А по Выборгскому шоссе мы ходили к Финской церкви2, полуразрушенной, понятно, что заброшенной, но не утратившей былого величия: белой, стройной, высокой, гордой и одинокой. Помню, был там некий непонятный спуск (ров, что ли какой-то?) и лестница со сто - кажется - тридцатью (или семьюдесятью?) ступенями, которые мы постоянно пытались преодолеть вперегонки.
От храма уводила куда-то в лес, в глушь булыжная, поросшая травой и кустами дорога, а перед храмом на особенной площадке стояли кресты и лежали могильные плиты. Кажется, их было пять, и на одной из них значилось: «Леонид Андреев»3. Уже потом, по прошествии чуть ли не пары десятилетий, я выяснил, что Андреев этот был знаменитый писатель и драматург, печальный красавец, который так и не сумел напугать Льва Толстого («Он пугает, а мне не страшно»)...
Ко всему вышепроименованному остаётся добавить залив, бирюзовато-голубой в безветрие и пенно-бутылочный в непогоду, корабли, неторопливо скользящие вдоль горизонта, кронштадтский купол в далёком мареве, чаек, скандалящих по любому поводу, ягоды: землянику, чернику, голубику (она же гоноболь) и в особенности малину, заросли которой буквально окружали лагерь. И весело цокающих почти на каждой сосне белок, и перестукивающихся пурпурноголовых дятлов, и ехидно стрекочущих вороватых сорок, и даже летучих мышей, безмолвно пронзающих вечерние сумерки уже в августе, ближе к осени...
А вот людей почему-то не запомнил: ни ровесников, ни вожатых - никого, за исключением разве что Риты Якимовой и Вики Гольдиной, к которым, кажется, имел некоторую сердечную нужду. Остальных, увы, не помню - видимо, белесоватое долгоиграющее карельское солнце и бесконечно рокочущий прибой ослепили и оглушили мою легкомысленную, невнимательную память.
А теперь стихи про то же самое.
Воспоминание в пионерском лагере Ижорского завода (пос. Тюрисевя - ныне Серово)
Воспоминанье, круглое, как дата, Восторжен и болтлив, что твой дебил, Здесь, в пионерском лагере когда-то Я Гольдину Викторию любил. Тому назад лет сорок с лёгким гаком Я сочинял сей образ впопыхах Вот в этих соснах, выпачканных лаком, Вот в этих недовытоптанных мхах. Неотвратимый, жаркий, словно дьявол, Я вил и вился, каменел и мчал, В ёё зрачках то плавился, то плавал И что-то неизбежное мычал.
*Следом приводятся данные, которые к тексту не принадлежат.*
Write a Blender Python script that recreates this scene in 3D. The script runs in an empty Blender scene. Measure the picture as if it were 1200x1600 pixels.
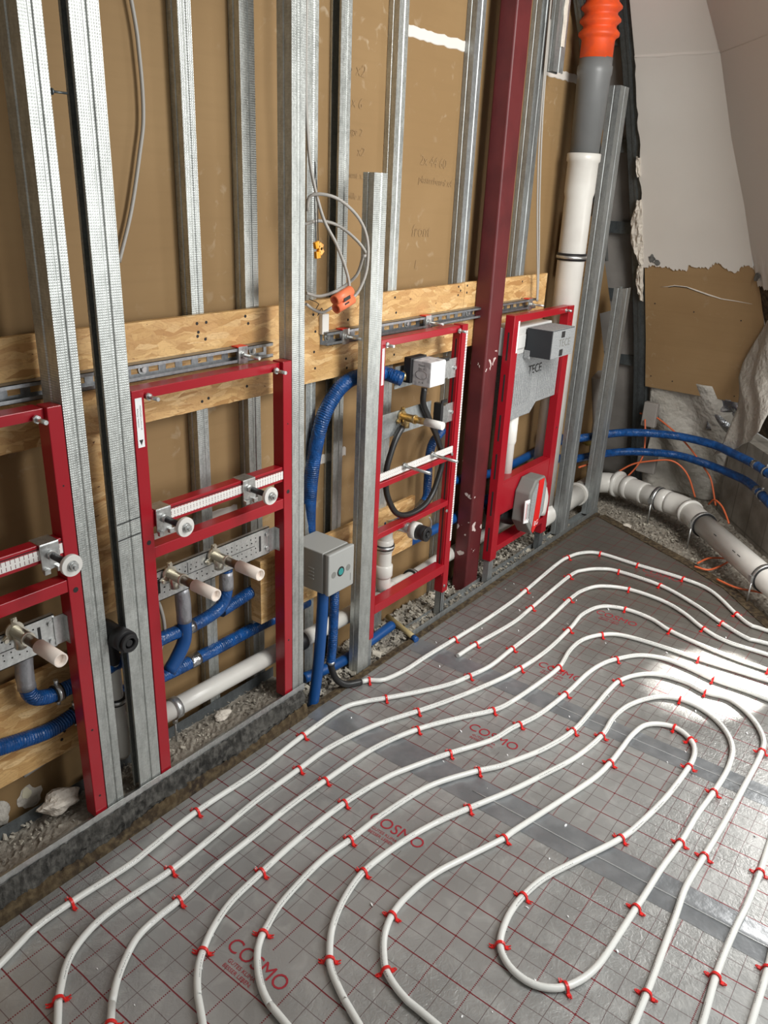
import bpy, bmesh, math, random
from mathutils import Vector, Matrix
random.seed(7)
SC = bpy.context.scene
COL = SC.collection
# ---------------------------------------------------------------- camera, sky, lamps, exposure
F_PX = 1240.58
cam_d = bpy.data.cameras.new('camera'); cam = bpy.data.objects.new('camera', cam_d); COL.objects.link(cam)
cam_d.sensor_fit = 'VERTICAL'; cam_d.sensor_height = 24.0; cam_d.lens = 24.0*F_PX/1600.0
cam_d.clip_start = 0.02; cam_d.clip_end = 50
fw = Vector((0.7446178, 0.5507107, -0.3771763)); rx = Vector((0.6077533, -0.7930174, 0.0419452)); up = rx.cross(fw).normalized()
cam.matrix_world = Matrix(((rx.x, up.x, -fw.x, 0), (rx.y, up.y, -fw.y, 0), (rx.z, up.z, -fw.z, 1.602), (0, 0, 0, 1)))
SC.camera = cam
W = bpy.data.worlds.new('world'); SC.world = W; W.use_nodes = True
W.node_tree.nodes['Background'].inputs[0].default_value = (1.0, 0.98, 0.93, 1)
W.node_tree.nodes['Background'].inputs[1].default_value = 0.26
def area(name, loc, target, sx, sy, power, color):
    d = bpy.data.lights.new(name, 'AREA'); d.shape = 'RECTANGLE'; d.size = sx; d.size_y = sy; d.energy = power; d.color = color
    o = bpy.data.objects.new(name, d); COL.objects.link(o); o.location = loc
    o.rotation_euler = (Vector(target)-Vector(loc)).to_track_quat('-Z', 'Y').to_euler(); return o
area('dormer_window_light', (3.4, 0.02, 1.05), (1.8, 0.8, 0.1), 0.35, 0.5, 11, (1.0, 0.98, 0.95))
area('foil_fill_light', (1.75, -.95, 1.45), (1.45, .5, 0), 1.1, 0.8, 27, (0.96, 0.99, 1.0))  # unseen fill lamp, added to brighten the near foil
area('slope_fill_light', (2.0, -0.35, 2.35), (3.6, 1.2, 1.4), 0.9, 0.9, 64, (1.0, 0.985, 0.95))  # unseen fill lamp, added to light the plastered slope
d = bpy.data.lights.new('window_sunbeam', 'SPOT'); d.energy = 480; d.spot_size = math.radians(20); d.spot_blend = .6; d.shadow_soft_size = .02; d.color = (1, .98, .94)
o = bpy.data.objects.new('window_sunbeam', d); COL.objects.link(o); o.location = (3.52, .30, .80); o.rotation_euler = (Vector((2.72, .49, 0))-o.location).to_track_quat('-Z', 'Y').to_euler()
SC.view_settings.view_transform = 'Standard'; SC.view_settings.look = 'None'
SC.view_settings.exposure = 0.0; SC.view_settings.gamma = 1.0; SC.view_settings.use_curve_mapping = False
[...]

Смугла, туманноока, бурноброва, Всегда одна, навязчиво одна, Она была не то чтобы сурова, Но как-то вдохновенно холодна. А всё же зрела, всё-таки внимала, Ответный пламень вспыхивал и тух, Но результата слишком было мало В сравненьи с тем, что изнуряло дух... Теперь здесь осень. Радужные пятна, И воздух, кисловатый, как вино. И что казалось встарь невероятно, За давностью времён исключено. Исключено. А было бы забавно Забытую Викторию найти, И рыхлой статью пожилого фавна Свинтить её с торёного пути. Сомнительные радости говенья Вдруг мстительным восторгом освежить, Небывшее восстановить мгновенье И снова вдохновенье пережить. А в результате вычеканить оду Про то, как бог судил, а чёрт ссудил. Хоть говорят - в одну и ту же воду, Но ты же ведь в неё и не входил. И так закончить: бывшая отрада, Прими привет от старого дружка - От запевалы третьего отряда И старосты юннатского кружка.
Примечания
- Тюрисевя (Ушково) и Ваммелсуу (Серово) - соседние поселки на берегу Финского залива. Описываемые места относятся к Ваммелсуу.
- Имеется в виду церковь усадьбы Мариоки.
- Могила Леонида Андреева в 1959 году была перенесена в Ленинград на Литераторские мостки.